In a 2017 Sway In The Morning interview, Doug attributed their breakup to youthful ego trips and divide-and-conquer tactics from outside forces during the group's rapid career ascent. Like broken glass, jagged remains of fragmented rap groups are littered all along hip hop's glory road. Run-D.M.C. A Tribe Called Quest. Eric B. and Rakim. Grandmaster Flash and the Furious Five. EPMD. The Treacherous Three. 

Rick and Doug weren't apart for long and eventually found their way back to each other. Doug stood by Rick during his legal troubles. Rick made a cameo in Doug's Iight video. During a pair of triumphant performances at the BET and Soul Train Awards, they rocked a crowd of multiple generations were recited their records word for word. 







Wisely retaining their publishing rights---a major feat in '85, Doug recalls being a teenaged millionaire, stashing his money in the closet until his mom---in typical West Indian prudence, made him open up a bank account at Merrill Lynch.
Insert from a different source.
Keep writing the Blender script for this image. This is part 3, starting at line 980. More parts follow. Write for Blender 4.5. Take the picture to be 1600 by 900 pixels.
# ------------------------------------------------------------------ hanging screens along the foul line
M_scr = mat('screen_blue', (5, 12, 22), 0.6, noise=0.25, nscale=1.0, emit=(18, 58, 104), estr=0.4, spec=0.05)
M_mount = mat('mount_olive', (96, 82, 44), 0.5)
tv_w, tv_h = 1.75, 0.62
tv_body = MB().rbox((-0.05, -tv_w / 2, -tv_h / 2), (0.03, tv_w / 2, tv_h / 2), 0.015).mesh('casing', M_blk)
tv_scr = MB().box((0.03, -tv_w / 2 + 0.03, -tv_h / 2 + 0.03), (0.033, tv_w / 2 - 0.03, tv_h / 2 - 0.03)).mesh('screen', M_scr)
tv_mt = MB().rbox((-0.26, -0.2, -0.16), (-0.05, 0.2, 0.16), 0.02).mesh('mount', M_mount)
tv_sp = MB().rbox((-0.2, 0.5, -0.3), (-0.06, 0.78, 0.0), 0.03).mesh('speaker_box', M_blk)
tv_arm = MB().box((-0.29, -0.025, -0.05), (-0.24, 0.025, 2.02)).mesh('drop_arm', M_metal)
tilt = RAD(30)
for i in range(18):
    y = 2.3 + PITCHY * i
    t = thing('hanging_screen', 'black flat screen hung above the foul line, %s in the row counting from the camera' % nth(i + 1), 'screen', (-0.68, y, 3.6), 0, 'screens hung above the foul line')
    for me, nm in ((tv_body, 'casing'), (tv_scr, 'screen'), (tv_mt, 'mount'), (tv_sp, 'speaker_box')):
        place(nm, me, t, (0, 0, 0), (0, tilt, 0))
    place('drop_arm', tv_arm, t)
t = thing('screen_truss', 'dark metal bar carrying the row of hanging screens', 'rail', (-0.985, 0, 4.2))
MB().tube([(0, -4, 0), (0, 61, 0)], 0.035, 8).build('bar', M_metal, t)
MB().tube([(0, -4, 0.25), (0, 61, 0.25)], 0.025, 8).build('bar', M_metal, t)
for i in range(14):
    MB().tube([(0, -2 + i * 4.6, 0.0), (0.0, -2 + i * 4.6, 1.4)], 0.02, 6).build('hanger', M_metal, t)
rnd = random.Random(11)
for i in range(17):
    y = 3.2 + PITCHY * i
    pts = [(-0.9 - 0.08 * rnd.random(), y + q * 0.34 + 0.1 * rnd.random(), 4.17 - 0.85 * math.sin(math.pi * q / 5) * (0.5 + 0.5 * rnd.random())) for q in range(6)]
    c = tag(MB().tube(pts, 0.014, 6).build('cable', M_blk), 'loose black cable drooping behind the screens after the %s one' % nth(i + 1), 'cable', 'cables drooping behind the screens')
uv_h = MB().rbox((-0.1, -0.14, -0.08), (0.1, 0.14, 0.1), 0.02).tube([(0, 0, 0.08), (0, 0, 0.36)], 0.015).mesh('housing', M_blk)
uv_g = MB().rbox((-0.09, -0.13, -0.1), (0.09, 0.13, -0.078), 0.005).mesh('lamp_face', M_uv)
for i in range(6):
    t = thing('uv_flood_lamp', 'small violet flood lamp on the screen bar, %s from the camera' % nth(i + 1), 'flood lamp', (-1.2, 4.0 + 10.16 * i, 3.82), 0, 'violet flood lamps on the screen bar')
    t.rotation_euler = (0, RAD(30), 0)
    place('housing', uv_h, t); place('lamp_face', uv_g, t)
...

Revenue generated from samples, remakes and interpolations filled Rick's coffers, keeping him in the public eye during his legal and immigration troubles grounding his solo career just as he was taking flight.






 Doug and Rick are the Poitier and Cosby of rap, permanently joined at hip hop's hip. They are dope apart but together, they're even doper. There's a certain magic that occurs when they  unite. Oran Juice Jones said it best: you without me is like cornflake without the milk.  Doug E. Fresh and The Get Fresh Crew's put points on the board via The Show and La-Di-Da-Di sealing their legendary status in the rap game. Other groups may have had longer runs and deeper catalogs but sometimes---it just takes two to make a thing go right.